Как-то на одном из концертов (“не составите ли мне компанию?”) он вдруг почти в голос стал со мной разговаривать, чем вызвал неудовольствие окружаю­щих, я смущенно пытался угомонить его и, наконец, был вынужден сесть с другой стороны, чтобы он мог лучше слышать мои ответы на его замечания.

Однажды в квартире он торжественно и демонстративно прошествовал передо мной с новыми, только что изготовленными зубными протезами: “Вот, получил новые челюсти. По-моему, совершенно...”, — и он прибавил одно известное, но “замечательное по точности” соленое русское словечко.

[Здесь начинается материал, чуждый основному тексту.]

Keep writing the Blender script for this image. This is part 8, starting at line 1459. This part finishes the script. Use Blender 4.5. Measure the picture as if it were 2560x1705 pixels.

Поражал его огромный, высокий лоб и вообще очень крупный череп, каких я, пожалуй, больше ни у кого не встречал. Обращали на себя внимание, особенно когда он играл, также и его удивительно молодые, аристократически тонкие, необыкновенно чуткие и подвижные, будто у юноши, пальцы рук, чудно сохранив­шиеся, несмотря на его почтенный возраст.

В последние годы жизни при выезде на концерт или какое-то общественное мероприятие он надевал новый, видимо, подаренный ему кем-то, модный и элегантный длиннополый плащ “делоновского” покроя и также новый высокий шерстяной картуз, в которых он выглядел весьма элегантно, почти щегольски, и это очень шло ему, особенно, если сравнить с обычной его одеждой: тяжелым драповым пальто, грубыми калеными ботинками с выдернутыми для удобства надевания шнурками. Ступал он, широко расставляя ноги, даже слегка разведя мыски, тяжелой, твердой походкой, словно пытаясь вдавить землю, наклонив голову, упираясь пронзительным взглядом в дорогу, но лишь слегка используя палку. Говорил только, когда останавливались. Одеваясь, запахивал шарф нетерпеливыми и небрежными движениями. Часто на прогулке держался за меня, взяв под руку.

“Потерял свой любимый картуз, — сокрушался он во время одного из осенних дачных променадов, — и теперь плешь продувает, пришлось надеть шапку. А вы почему без головного убора? Вам же холодно, вы весь дрожите!” (Меня колотило не столько от холода, сколько от волнения: представляете, идти под руку, напри­мер, со Львом Толстым, или Пушкиным, или Рахманиновым!) После очередного порыва ветра выяснилось, что он сам забыл нацепить свой темный с красными полосками, растрепанный махровый шарф. Пришлось укутать его, соединив по возможности два борта воротника пальто. При сей процедуре он стоял беспо­мощно, как ребенок, и несколько смущенно, но, видимо, ему было приятно, когда за ним ухаживали. Подобным образом он себя вел и в тех случаях, когда кто-нибудь из знакомых в порыве искренних чувств мог поцеловать его в щеку где-нибудь в фойе концертного зала. Очевидно, что он, великий художник, испытывал нехватку обычного человеческого тепла и заботы. Племянники (правда, часто его навещавшие) жили в Петербурге. Сын, успехами которого он очень гордился, был одним из ведущих в Японии литературоведов. “Японцы очень почитают его: он открыл целый пласт неизвестной для них средневековой японской литературы”. Свиридову так и не сообщили о смерти сына, который скончался всего за неделю до смерти отца.